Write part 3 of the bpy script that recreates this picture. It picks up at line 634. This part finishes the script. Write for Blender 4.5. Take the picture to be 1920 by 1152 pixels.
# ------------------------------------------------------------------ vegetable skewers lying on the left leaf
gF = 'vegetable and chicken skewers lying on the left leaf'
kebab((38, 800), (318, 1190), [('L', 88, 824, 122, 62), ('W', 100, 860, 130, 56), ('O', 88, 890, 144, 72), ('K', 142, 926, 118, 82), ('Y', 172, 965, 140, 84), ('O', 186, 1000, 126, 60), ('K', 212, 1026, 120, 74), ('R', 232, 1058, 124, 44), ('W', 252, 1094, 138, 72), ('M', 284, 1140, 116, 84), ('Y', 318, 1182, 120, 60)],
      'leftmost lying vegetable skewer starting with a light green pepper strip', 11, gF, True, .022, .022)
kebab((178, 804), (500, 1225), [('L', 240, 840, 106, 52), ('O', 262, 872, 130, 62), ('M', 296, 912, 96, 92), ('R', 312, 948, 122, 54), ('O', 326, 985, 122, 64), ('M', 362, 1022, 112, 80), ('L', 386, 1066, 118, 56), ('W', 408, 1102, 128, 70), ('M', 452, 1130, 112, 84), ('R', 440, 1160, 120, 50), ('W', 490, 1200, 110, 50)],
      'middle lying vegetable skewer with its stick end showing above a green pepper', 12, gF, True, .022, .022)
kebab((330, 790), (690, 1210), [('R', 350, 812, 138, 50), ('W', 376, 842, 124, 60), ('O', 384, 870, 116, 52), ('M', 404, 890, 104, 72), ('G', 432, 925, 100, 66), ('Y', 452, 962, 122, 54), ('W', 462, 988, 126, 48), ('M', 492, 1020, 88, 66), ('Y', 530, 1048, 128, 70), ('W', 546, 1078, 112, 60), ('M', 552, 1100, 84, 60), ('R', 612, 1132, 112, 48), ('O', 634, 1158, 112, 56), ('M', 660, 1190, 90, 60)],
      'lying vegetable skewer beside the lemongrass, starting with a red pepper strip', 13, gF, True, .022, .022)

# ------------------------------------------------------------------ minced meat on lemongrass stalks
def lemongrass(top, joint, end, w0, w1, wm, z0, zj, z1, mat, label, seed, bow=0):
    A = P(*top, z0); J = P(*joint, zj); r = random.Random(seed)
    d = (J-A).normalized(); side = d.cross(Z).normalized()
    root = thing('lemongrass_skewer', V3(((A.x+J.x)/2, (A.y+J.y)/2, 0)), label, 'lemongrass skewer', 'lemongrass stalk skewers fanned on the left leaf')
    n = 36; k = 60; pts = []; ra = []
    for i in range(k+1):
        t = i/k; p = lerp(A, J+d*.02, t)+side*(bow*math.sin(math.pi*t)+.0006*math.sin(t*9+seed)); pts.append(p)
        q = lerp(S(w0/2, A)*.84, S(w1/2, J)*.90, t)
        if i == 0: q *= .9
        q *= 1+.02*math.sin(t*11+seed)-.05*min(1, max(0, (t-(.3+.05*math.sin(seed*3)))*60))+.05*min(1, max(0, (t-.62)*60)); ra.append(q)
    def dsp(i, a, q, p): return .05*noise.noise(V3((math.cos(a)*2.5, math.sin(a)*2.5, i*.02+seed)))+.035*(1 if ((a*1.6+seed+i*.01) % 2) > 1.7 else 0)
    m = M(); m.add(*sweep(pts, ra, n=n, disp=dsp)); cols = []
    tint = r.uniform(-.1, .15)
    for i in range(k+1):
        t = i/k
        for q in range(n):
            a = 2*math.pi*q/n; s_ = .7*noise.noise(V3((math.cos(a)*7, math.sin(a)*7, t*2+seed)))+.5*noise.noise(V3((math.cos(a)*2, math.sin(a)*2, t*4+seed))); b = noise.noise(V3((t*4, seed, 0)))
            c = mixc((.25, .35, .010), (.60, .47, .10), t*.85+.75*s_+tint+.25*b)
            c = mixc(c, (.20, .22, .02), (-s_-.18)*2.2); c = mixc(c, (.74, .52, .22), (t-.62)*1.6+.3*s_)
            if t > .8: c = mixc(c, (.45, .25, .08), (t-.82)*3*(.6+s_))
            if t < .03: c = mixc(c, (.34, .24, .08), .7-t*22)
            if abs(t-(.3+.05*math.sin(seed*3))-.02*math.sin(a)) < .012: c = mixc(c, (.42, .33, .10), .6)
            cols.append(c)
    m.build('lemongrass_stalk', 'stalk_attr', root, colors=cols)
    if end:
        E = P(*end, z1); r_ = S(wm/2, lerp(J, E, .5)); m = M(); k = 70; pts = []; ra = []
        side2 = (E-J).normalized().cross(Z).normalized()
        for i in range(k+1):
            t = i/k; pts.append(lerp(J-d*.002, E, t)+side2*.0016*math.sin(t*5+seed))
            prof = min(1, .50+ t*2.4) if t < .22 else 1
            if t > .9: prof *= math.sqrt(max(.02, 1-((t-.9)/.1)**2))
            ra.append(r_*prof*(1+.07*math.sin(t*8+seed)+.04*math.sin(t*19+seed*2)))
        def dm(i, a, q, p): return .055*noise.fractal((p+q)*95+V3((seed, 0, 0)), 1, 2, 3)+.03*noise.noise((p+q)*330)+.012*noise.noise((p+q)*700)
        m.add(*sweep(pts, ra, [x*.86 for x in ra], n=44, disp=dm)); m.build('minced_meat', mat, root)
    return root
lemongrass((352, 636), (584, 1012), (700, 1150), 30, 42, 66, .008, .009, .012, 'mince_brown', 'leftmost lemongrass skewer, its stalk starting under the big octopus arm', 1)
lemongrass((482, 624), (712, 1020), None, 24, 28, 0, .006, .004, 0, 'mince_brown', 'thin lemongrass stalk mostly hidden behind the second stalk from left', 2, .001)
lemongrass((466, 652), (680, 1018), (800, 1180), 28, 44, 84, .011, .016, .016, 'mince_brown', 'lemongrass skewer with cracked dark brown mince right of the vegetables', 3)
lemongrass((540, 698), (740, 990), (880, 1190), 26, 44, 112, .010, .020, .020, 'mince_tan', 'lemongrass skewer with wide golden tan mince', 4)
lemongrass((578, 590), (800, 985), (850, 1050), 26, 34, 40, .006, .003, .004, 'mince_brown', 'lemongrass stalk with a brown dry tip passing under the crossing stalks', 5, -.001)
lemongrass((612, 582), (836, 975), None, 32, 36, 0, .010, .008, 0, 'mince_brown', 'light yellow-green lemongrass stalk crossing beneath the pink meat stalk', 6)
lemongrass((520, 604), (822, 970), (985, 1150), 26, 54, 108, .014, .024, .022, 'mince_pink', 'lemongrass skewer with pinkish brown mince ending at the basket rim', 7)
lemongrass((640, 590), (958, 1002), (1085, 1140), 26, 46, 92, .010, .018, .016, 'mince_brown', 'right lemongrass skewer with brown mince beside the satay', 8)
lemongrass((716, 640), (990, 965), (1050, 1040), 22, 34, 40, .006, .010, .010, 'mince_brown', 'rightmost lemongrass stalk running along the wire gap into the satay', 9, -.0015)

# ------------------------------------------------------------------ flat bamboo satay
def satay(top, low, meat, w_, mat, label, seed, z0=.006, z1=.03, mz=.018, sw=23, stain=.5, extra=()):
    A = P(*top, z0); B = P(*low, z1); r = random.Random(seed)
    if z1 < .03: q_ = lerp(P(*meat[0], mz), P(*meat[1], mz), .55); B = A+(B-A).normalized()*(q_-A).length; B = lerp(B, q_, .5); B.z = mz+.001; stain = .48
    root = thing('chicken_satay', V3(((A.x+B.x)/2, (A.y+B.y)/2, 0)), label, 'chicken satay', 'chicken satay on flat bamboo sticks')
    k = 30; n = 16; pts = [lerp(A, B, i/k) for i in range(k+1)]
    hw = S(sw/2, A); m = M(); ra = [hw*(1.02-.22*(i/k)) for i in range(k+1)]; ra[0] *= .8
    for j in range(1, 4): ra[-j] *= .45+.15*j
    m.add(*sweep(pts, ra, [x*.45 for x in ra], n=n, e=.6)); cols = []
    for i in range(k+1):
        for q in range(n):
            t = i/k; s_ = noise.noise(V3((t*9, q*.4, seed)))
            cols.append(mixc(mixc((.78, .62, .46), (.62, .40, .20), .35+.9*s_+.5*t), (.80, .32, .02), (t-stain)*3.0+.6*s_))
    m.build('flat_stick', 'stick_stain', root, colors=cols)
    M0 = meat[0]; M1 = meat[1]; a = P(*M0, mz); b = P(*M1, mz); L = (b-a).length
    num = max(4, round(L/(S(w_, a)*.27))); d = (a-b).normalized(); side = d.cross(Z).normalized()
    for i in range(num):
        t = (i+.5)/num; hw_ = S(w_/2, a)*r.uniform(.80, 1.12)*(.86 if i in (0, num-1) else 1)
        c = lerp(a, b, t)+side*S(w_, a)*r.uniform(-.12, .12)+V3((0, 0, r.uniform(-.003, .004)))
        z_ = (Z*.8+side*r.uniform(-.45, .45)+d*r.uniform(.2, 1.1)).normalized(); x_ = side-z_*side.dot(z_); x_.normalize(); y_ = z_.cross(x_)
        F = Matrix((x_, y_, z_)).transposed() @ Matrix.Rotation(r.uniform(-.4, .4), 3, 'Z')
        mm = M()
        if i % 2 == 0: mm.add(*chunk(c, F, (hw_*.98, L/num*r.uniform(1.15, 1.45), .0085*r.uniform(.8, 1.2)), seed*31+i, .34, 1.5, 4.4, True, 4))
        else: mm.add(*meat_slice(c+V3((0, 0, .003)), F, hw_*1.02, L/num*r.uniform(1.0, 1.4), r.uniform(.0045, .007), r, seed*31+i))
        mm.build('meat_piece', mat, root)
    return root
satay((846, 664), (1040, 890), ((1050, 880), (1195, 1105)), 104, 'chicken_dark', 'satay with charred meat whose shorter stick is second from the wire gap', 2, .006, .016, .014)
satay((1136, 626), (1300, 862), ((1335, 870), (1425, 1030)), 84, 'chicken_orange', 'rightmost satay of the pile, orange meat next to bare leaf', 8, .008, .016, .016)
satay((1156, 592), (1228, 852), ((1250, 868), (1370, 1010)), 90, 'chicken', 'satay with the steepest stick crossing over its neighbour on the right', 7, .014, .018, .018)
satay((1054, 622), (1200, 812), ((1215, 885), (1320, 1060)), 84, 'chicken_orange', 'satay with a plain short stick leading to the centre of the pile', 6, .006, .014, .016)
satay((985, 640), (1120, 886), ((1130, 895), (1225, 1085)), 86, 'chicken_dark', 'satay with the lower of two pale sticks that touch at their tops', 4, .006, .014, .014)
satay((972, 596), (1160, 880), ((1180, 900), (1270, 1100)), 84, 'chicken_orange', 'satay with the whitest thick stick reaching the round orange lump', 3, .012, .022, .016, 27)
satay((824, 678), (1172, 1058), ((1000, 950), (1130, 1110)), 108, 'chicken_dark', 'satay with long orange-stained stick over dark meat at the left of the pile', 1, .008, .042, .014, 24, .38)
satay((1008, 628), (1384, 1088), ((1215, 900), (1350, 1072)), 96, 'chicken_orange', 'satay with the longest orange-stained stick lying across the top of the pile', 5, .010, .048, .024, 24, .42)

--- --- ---

** The task **
Look through the data above. Each line containing the word "that" needs to be copied.

** Answer to this problem **
Write part 3 of the bpy script that recreates this picture. It picks up at line 634. This part finishes the script. Write for Blender 4.5. Take the picture to be 1920 by 1152 pixels.
satay((985, 640), (1120, 886), ((1130, 895), (1225, 1085)), 86, 'chicken_dark', 'satay with the lower of two pale sticks that touch at their tops', 4, .006, .014, .014)